**Job**
Filter this data down to the lines that hold "parts", and copy them.

**Recorded data**
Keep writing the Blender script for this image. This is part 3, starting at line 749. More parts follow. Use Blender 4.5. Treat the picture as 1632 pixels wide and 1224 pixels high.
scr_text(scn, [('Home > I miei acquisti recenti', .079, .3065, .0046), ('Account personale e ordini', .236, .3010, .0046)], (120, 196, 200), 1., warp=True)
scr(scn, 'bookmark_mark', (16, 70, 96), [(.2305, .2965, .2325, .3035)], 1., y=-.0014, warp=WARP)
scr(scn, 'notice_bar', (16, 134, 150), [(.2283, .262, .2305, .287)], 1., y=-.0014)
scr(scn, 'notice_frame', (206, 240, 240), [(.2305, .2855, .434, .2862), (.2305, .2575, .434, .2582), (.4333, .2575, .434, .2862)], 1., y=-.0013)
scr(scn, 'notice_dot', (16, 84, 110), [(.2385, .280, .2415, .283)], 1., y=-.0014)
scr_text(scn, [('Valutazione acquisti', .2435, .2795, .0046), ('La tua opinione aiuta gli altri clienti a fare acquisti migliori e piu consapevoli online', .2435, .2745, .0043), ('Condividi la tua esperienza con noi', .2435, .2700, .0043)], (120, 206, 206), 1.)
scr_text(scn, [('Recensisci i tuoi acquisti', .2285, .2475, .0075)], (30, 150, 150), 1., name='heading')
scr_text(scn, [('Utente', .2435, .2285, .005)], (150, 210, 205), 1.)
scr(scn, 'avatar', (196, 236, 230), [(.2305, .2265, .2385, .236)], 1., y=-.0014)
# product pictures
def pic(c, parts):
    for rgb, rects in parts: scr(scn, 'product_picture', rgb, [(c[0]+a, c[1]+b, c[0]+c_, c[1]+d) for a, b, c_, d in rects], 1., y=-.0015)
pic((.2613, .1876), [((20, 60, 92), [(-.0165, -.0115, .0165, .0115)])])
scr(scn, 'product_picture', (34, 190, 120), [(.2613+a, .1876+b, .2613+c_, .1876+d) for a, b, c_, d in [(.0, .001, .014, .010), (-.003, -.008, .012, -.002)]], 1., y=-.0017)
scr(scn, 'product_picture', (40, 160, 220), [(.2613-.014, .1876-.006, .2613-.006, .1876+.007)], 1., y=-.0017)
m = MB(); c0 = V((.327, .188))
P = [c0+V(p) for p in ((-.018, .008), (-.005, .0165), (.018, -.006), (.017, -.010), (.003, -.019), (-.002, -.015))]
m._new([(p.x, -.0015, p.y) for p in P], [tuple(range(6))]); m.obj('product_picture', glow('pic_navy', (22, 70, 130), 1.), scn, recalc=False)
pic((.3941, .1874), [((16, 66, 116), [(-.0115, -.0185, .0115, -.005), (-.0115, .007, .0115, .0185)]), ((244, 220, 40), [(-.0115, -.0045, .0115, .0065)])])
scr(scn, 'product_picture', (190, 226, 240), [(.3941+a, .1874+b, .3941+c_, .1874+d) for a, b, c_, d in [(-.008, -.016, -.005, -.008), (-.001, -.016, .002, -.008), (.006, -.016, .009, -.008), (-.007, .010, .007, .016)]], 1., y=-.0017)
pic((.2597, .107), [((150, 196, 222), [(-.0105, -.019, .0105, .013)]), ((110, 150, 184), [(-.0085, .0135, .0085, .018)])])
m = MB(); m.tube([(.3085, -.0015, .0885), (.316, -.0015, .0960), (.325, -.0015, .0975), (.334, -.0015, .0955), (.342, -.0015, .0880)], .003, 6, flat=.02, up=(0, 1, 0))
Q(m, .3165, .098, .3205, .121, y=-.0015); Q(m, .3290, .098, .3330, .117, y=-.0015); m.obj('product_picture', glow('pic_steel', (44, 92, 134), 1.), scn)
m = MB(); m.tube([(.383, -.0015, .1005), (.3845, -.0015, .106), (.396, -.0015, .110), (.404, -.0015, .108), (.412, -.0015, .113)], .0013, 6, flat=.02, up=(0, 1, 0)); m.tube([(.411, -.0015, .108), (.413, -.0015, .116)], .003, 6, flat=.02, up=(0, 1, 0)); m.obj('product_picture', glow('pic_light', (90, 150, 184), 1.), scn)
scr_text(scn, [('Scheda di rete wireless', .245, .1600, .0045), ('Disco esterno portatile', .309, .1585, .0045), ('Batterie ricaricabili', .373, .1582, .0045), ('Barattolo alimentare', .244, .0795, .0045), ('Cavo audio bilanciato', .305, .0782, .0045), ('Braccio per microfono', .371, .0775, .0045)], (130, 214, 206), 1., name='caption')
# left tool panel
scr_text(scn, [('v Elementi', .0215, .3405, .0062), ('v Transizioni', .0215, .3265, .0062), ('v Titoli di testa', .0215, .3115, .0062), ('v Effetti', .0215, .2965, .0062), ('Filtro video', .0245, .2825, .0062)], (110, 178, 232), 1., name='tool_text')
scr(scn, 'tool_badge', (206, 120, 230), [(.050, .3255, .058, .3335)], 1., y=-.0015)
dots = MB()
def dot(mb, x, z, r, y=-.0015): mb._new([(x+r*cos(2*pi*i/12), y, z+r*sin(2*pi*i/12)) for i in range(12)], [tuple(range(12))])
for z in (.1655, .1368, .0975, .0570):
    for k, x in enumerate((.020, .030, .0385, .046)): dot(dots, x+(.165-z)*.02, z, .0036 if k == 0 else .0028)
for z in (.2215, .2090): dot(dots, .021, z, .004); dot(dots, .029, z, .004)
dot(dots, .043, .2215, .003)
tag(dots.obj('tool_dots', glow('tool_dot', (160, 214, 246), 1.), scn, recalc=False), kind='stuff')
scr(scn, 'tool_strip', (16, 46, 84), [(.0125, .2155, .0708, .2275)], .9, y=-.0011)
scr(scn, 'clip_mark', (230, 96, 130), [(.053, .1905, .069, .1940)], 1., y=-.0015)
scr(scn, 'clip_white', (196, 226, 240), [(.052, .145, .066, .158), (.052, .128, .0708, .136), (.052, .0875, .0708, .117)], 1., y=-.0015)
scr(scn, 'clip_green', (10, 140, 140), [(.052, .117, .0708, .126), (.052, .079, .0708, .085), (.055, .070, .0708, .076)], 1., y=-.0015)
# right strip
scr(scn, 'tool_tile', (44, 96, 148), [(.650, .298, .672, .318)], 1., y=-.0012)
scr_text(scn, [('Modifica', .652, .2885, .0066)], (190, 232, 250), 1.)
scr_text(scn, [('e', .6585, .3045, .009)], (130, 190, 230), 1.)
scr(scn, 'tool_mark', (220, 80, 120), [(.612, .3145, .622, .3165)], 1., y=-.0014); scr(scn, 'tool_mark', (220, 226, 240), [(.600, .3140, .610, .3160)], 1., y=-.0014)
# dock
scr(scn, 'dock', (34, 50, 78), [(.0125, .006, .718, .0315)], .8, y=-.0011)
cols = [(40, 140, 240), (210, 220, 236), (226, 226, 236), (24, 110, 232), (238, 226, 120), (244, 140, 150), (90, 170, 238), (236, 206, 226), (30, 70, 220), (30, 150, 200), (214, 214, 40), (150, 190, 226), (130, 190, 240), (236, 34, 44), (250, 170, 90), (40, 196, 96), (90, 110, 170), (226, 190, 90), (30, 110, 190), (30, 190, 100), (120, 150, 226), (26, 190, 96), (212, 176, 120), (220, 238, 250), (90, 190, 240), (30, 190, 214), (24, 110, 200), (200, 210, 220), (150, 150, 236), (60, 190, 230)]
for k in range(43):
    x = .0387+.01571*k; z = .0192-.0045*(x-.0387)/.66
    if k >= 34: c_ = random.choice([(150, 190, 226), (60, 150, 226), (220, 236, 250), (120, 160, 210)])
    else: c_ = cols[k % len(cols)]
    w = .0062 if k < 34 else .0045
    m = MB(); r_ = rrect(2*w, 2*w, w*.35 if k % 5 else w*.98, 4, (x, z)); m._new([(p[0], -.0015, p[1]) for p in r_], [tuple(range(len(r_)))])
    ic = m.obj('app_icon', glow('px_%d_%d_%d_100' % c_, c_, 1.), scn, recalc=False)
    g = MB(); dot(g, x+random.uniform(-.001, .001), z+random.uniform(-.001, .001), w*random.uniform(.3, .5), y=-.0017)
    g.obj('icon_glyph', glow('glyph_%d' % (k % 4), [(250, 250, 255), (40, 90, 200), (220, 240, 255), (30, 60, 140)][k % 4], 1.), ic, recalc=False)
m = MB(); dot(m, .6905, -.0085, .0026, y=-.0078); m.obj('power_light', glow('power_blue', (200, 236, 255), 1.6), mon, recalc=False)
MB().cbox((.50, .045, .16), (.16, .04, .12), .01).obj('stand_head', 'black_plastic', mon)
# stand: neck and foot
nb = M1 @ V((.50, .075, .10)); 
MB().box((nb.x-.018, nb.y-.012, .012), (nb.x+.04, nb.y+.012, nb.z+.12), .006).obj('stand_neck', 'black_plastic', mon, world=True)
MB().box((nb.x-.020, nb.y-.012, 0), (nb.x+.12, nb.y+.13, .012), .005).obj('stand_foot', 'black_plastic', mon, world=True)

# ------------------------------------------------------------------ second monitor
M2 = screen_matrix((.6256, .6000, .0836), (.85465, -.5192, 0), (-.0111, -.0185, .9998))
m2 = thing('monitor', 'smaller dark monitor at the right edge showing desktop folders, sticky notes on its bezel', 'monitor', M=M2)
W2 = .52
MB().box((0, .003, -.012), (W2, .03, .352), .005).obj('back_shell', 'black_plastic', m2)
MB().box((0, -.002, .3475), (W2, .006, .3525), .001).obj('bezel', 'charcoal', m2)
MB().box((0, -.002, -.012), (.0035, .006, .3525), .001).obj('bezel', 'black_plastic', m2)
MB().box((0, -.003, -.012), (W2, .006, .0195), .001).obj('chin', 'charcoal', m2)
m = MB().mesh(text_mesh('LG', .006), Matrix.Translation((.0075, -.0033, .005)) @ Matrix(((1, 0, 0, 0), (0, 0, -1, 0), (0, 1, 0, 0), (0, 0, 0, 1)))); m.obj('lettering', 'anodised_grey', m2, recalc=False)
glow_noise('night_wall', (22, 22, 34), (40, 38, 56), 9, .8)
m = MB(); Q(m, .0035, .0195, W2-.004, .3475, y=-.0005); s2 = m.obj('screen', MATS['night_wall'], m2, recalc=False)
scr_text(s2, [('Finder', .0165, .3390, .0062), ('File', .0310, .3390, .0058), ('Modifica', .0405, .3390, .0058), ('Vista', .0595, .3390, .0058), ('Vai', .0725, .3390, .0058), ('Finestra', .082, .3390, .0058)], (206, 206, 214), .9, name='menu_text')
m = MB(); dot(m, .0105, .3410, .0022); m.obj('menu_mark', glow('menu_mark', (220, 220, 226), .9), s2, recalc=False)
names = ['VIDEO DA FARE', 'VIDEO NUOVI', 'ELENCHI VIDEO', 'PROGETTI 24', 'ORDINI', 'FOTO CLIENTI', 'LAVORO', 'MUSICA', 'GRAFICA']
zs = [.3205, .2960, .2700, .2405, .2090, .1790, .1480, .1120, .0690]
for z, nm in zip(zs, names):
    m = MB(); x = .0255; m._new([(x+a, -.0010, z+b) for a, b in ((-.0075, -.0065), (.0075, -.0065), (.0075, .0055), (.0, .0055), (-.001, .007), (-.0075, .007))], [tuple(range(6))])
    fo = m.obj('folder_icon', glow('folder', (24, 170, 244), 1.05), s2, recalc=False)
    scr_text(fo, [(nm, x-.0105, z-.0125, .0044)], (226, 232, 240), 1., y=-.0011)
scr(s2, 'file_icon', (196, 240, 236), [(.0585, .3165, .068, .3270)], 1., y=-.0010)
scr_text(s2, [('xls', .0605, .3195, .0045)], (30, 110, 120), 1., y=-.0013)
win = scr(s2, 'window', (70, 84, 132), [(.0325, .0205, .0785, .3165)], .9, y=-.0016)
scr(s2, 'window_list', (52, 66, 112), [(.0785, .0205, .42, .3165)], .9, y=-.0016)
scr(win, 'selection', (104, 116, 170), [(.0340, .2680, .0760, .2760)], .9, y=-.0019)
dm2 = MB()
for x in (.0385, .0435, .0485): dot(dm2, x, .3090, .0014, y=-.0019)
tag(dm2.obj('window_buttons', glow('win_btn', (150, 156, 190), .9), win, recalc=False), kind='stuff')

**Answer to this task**
Keep writing the Blender script for this image. This is part 3, starting at line 749. More parts follow. Use Blender 4.5. Treat the picture as 1632 pixels wide and 1224 pixels high.
def pic(c, parts):
    for rgb, rects in parts: scr(scn, 'product_picture', rgb, [(c[0]+a, c[1]+b, c[0]+c_, c[1]+d) for a, b, c_, d in rects], 1., y=-.0015)